Reproduce exactly the lines below, from the first through the one containing "random.seed(11)", and nothing more.

| Recorded information |
--------------------------------------------------
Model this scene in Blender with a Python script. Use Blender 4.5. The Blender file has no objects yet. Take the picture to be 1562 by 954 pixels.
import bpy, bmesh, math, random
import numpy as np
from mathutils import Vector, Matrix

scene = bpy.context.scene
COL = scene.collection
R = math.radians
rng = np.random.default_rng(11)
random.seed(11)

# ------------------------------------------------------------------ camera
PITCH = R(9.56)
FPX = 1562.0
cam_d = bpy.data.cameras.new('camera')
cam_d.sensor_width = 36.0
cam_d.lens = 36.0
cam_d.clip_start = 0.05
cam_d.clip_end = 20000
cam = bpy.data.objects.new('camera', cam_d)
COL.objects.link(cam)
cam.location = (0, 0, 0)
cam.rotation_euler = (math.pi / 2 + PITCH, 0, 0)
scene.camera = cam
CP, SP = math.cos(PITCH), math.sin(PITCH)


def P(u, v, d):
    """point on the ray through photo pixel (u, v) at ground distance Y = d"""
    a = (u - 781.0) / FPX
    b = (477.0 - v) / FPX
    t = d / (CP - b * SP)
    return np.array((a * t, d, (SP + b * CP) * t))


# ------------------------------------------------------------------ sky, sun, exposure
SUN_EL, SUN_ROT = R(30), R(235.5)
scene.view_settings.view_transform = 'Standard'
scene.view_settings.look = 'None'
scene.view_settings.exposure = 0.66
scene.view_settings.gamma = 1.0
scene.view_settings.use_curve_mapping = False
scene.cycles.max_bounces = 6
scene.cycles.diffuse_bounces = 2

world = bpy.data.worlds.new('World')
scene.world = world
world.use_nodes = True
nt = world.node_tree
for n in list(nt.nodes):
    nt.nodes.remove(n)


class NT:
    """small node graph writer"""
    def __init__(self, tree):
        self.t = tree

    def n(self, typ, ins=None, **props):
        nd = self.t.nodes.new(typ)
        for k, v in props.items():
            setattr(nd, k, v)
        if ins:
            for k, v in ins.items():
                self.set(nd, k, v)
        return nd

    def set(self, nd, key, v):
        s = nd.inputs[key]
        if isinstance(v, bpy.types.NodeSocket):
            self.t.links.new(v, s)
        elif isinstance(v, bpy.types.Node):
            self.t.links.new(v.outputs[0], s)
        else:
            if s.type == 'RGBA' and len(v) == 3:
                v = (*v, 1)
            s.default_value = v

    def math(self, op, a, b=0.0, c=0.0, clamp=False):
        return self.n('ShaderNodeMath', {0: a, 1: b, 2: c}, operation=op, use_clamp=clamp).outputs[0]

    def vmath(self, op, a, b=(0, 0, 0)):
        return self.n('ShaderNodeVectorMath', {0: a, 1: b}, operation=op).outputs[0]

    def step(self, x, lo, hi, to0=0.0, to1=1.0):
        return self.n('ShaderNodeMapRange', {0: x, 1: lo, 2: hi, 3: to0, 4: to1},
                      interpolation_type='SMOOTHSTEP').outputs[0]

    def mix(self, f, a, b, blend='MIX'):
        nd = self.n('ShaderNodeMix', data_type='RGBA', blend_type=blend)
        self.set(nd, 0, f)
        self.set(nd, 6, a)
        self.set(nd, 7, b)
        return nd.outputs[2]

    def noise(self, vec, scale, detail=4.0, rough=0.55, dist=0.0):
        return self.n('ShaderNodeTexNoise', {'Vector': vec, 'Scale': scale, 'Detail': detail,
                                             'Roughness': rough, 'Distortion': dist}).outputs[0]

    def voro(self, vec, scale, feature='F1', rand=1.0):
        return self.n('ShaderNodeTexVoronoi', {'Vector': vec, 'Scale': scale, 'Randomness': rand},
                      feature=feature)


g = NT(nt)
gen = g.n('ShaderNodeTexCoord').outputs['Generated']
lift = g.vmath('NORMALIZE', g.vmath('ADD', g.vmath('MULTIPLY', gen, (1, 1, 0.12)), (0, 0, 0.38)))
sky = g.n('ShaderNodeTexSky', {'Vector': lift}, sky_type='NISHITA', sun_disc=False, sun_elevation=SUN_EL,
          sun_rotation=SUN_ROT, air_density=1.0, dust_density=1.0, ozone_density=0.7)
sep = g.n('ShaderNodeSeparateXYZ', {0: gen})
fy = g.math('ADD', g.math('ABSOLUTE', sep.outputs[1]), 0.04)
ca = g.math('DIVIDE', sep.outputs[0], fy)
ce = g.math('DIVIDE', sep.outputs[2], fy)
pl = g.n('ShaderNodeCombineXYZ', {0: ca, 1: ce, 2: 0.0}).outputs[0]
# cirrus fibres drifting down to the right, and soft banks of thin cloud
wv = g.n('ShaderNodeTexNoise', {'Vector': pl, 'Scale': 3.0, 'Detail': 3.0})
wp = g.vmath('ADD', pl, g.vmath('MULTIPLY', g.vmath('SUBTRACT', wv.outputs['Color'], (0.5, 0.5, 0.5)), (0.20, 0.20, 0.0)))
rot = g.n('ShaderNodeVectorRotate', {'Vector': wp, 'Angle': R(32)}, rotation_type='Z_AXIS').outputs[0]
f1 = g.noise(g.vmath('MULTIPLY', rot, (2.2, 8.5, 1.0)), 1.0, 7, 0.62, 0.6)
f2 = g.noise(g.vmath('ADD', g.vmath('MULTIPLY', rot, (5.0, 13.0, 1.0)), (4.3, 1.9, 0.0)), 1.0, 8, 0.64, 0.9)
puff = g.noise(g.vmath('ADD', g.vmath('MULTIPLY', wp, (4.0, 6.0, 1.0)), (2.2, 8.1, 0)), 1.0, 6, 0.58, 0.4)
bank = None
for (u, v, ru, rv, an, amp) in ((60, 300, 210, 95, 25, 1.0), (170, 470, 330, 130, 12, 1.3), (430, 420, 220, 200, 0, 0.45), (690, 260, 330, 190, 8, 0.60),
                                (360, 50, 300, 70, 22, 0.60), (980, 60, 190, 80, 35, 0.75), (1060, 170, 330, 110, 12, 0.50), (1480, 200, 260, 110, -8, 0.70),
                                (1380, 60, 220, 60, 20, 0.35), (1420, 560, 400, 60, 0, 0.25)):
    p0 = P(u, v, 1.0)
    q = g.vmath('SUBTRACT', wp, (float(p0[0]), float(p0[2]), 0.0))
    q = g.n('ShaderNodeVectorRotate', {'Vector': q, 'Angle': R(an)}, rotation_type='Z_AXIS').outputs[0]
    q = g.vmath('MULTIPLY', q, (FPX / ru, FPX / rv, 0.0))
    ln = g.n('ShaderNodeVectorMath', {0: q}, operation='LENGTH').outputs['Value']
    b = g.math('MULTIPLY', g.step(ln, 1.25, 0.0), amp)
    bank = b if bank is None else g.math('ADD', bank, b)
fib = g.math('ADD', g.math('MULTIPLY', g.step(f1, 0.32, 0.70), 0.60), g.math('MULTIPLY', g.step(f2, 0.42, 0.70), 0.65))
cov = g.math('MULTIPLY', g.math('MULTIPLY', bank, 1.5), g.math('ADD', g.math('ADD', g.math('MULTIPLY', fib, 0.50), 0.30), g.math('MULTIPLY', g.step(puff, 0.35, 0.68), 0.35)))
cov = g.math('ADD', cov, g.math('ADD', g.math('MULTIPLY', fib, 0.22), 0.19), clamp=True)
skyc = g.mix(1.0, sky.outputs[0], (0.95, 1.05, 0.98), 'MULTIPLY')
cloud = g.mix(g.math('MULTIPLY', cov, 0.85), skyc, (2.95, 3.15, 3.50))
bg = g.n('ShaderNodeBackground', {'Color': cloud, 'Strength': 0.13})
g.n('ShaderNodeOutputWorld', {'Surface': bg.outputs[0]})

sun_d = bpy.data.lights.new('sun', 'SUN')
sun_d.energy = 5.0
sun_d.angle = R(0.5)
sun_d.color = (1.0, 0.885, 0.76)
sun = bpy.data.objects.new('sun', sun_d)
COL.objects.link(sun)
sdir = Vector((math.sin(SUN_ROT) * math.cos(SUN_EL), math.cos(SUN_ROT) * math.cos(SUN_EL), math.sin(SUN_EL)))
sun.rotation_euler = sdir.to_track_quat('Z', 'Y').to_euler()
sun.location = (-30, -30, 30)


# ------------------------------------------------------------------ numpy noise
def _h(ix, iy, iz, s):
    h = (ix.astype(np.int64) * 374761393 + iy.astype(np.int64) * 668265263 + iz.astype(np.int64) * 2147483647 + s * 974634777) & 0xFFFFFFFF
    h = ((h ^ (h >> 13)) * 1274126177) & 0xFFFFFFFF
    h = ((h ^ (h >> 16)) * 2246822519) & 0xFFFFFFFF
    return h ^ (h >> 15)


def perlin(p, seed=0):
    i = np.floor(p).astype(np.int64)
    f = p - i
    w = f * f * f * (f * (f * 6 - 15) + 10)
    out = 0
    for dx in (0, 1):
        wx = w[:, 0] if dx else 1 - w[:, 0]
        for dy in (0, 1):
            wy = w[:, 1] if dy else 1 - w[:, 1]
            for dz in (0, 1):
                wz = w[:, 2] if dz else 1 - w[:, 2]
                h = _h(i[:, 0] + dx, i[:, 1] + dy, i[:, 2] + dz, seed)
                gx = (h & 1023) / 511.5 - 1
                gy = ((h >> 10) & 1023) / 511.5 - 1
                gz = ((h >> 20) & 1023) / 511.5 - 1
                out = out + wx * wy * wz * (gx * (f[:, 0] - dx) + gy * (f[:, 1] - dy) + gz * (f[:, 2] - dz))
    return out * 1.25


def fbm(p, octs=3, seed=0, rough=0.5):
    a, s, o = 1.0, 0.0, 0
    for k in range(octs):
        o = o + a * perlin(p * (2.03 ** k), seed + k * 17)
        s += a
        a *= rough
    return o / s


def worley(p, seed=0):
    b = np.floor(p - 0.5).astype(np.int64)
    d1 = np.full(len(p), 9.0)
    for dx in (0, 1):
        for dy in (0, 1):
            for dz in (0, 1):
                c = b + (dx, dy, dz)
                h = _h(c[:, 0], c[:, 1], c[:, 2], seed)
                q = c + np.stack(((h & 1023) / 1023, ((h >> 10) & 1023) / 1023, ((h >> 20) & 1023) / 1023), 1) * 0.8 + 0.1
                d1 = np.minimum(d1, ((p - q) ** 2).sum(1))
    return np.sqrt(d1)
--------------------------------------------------
| Finished task |
Model this scene in Blender with a Python script. Use Blender 4.5. The Blender file has no objects yet. Take the picture to be 1562 by 954 pixels.
import bpy, bmesh, math, random
import numpy as np
from mathutils import Vector, Matrix

scene = bpy.context.scene
COL = scene.collection
R = math.radians
rng = np.random.default_rng(11)
random.seed(11)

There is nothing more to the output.